::: Raw records
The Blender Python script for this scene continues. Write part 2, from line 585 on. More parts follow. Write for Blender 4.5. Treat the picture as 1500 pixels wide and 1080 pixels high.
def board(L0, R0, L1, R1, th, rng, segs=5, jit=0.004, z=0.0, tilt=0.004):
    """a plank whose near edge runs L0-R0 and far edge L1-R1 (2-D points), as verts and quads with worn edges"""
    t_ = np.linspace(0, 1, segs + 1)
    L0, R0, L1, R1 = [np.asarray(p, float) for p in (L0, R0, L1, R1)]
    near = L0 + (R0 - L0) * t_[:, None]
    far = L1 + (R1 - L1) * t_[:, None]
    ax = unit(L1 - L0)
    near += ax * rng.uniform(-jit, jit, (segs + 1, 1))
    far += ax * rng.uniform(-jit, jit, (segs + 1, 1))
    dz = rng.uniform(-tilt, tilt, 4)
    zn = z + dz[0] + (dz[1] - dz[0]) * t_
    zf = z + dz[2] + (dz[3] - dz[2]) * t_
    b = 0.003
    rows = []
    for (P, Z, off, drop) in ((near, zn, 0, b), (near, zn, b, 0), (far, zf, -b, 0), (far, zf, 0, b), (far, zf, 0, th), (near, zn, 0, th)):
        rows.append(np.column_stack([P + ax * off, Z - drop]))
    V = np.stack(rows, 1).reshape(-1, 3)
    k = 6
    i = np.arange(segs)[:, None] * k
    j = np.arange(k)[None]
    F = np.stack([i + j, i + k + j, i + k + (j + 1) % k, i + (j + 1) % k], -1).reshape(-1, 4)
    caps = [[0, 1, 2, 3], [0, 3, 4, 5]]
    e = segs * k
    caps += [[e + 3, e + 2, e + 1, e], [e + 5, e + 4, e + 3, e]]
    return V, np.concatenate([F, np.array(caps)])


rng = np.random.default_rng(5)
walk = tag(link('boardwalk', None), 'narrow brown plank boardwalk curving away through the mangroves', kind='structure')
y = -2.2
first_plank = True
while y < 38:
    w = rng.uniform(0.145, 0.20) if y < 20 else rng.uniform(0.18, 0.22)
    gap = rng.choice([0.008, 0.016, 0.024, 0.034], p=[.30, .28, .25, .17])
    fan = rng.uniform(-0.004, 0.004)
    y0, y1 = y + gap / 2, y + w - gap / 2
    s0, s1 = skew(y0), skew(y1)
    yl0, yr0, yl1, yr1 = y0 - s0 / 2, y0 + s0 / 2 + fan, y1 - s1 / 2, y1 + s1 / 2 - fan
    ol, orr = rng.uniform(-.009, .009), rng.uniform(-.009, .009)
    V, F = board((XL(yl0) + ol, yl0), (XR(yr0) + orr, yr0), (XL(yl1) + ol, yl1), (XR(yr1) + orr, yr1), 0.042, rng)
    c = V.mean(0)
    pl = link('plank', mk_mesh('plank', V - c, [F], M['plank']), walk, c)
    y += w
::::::
::: Raw records
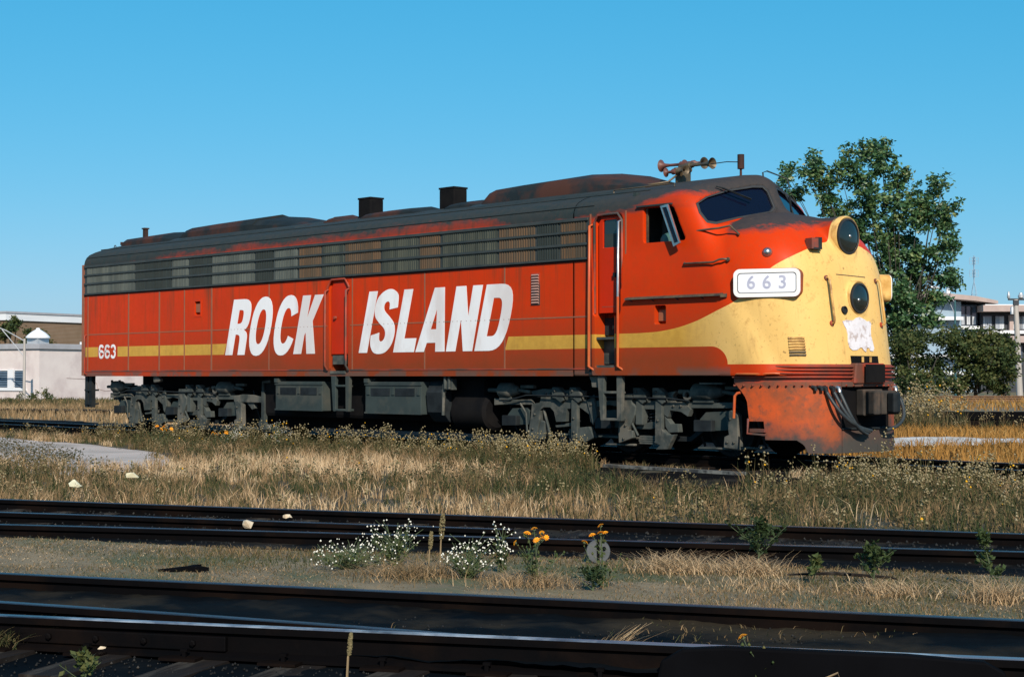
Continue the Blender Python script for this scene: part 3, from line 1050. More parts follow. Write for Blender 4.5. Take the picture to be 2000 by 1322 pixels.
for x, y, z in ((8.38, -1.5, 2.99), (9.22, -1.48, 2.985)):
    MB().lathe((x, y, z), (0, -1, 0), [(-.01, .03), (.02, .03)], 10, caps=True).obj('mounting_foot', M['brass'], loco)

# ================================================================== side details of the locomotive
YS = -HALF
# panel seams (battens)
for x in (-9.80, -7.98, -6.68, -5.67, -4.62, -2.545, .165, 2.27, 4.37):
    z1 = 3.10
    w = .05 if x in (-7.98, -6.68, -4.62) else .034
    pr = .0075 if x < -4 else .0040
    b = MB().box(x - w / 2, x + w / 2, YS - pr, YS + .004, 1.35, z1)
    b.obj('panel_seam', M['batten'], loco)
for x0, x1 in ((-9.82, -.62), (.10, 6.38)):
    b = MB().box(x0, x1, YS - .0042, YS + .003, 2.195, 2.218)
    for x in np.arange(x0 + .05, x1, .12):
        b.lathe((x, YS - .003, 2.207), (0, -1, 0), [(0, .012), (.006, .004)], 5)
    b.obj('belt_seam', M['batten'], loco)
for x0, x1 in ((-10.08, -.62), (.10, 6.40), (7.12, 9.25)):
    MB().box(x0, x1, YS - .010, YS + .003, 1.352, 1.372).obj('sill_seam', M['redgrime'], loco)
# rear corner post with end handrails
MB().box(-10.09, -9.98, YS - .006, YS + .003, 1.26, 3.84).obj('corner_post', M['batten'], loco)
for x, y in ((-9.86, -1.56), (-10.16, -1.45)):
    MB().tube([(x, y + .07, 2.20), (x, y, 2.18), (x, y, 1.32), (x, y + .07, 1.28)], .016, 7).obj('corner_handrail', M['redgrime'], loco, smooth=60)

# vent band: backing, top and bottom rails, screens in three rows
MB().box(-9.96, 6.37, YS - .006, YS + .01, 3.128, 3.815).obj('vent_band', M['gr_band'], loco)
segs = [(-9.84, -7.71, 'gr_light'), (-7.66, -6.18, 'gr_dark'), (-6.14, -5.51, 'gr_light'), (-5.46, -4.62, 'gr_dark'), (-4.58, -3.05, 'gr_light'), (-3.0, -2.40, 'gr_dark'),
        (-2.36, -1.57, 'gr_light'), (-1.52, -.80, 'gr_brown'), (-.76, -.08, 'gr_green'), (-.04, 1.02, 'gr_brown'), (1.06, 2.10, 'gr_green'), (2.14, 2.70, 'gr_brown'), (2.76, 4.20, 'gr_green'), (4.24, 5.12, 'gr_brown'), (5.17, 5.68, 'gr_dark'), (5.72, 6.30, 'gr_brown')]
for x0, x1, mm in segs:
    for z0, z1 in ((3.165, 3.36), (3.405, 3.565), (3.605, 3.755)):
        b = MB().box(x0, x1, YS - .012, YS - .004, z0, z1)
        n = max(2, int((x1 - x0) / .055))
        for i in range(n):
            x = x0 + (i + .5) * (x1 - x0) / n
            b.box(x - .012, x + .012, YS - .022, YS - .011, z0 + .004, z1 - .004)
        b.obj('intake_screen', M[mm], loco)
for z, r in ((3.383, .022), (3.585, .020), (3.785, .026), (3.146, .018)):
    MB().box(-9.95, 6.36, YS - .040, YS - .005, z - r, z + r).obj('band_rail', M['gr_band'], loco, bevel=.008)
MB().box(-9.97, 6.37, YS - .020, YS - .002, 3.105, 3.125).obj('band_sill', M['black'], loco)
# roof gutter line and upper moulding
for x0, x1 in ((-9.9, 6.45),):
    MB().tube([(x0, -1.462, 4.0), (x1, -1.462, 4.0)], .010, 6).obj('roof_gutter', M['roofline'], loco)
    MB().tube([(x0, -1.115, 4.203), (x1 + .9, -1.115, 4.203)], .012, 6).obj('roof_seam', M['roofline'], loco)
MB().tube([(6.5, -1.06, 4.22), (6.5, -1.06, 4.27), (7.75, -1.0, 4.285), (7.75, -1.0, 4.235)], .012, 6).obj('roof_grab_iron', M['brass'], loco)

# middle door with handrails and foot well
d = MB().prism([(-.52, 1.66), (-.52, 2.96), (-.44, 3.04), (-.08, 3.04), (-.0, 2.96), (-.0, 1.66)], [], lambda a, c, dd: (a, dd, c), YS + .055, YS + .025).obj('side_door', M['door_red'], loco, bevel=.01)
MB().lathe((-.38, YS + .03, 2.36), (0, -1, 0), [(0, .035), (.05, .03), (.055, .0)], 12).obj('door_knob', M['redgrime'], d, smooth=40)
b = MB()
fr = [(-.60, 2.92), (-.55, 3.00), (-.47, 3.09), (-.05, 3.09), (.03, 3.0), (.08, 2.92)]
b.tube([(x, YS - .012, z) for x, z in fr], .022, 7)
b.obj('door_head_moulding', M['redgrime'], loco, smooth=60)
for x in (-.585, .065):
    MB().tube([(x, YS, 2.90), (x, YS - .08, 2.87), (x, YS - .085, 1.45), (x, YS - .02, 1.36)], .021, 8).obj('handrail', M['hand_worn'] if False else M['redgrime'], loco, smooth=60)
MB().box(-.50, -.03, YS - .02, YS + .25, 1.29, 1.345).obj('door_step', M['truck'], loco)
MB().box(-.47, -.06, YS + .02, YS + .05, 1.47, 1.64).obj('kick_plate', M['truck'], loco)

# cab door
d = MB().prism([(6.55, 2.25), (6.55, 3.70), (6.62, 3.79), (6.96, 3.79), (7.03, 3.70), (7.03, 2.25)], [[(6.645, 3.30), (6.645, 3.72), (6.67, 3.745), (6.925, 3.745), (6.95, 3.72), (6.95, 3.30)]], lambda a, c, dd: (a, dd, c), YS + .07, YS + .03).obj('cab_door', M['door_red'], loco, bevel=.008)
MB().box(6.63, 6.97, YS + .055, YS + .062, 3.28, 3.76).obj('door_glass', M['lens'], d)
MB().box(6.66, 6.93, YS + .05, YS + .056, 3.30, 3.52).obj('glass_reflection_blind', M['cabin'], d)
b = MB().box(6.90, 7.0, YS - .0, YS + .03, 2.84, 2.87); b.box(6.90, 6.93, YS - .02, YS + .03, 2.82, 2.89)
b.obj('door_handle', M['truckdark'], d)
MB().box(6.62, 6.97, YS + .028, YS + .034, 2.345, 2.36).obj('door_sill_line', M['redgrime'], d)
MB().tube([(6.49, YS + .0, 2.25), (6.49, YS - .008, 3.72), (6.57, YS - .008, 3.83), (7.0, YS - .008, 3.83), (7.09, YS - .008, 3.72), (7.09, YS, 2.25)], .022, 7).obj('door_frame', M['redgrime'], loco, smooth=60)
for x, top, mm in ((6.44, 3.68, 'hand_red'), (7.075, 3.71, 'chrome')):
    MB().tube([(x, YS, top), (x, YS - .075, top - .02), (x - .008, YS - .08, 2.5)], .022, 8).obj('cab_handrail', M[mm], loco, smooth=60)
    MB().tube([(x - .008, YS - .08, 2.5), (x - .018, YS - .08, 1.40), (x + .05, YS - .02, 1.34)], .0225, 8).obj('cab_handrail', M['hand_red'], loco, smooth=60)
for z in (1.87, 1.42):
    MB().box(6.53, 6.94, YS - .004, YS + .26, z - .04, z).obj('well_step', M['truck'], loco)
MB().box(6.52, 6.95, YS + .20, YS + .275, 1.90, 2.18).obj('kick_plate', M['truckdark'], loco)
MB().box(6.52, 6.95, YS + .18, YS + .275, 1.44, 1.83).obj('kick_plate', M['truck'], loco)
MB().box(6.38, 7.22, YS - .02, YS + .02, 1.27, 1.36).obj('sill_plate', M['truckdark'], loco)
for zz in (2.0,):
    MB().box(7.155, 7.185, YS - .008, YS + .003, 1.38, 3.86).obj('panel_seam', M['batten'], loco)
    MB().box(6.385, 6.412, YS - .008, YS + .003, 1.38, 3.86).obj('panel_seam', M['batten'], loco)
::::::
Stated problem: Produce only the lines from the line containing "Continue the Blender" through the line containing "MB().tube([(x, y +", inclusive of both, exactly as they stand in the entries above.

Answer to the problem:
Continue the Blender Python script for this scene: part 3, from line 1050. More parts follow. Write for Blender 4.5. Take the picture to be 2000 by 1322 pixels.
for x, y, z in ((8.38, -1.5, 2.99), (9.22, -1.48, 2.985)):
    MB().lathe((x, y, z), (0, -1, 0), [(-.01, .03), (.02, .03)], 10, caps=True).obj('mounting_foot', M['brass'], loco)

# ================================================================== side details of the locomotive
YS = -HALF
# panel seams (battens)
for x in (-9.80, -7.98, -6.68, -5.67, -4.62, -2.545, .165, 2.27, 4.37):
    z1 = 3.10
    w = .05 if x in (-7.98, -6.68, -4.62) else .034
    pr = .0075 if x < -4 else .0040
    b = MB().box(x - w / 2, x + w / 2, YS - pr, YS + .004, 1.35, z1)
    b.obj('panel_seam', M['batten'], loco)
for x0, x1 in ((-9.82, -.62), (.10, 6.38)):
    b = MB().box(x0, x1, YS - .0042, YS + .003, 2.195, 2.218)
    for x in np.arange(x0 + .05, x1, .12):
        b.lathe((x, YS - .003, 2.207), (0, -1, 0), [(0, .012), (.006, .004)], 5)
    b.obj('belt_seam', M['batten'], loco)
for x0, x1 in ((-10.08, -.62), (.10, 6.40), (7.12, 9.25)):
    MB().box(x0, x1, YS - .010, YS + .003, 1.352, 1.372).obj('sill_seam', M['redgrime'], loco)
# rear corner post with end handrails
MB().box(-10.09, -9.98, YS - .006, YS + .003, 1.26, 3.84).obj('corner_post', M['batten'], loco)
for x, y in ((-9.86, -1.56), (-10.16, -1.45)):
    MB().tube([(x, y + .07, 2.20), (x, y, 2.18), (x, y, 1.32), (x, y + .07, 1.28)], .016, 7).obj('corner_handrail', M['redgrime'], loco, smooth=60)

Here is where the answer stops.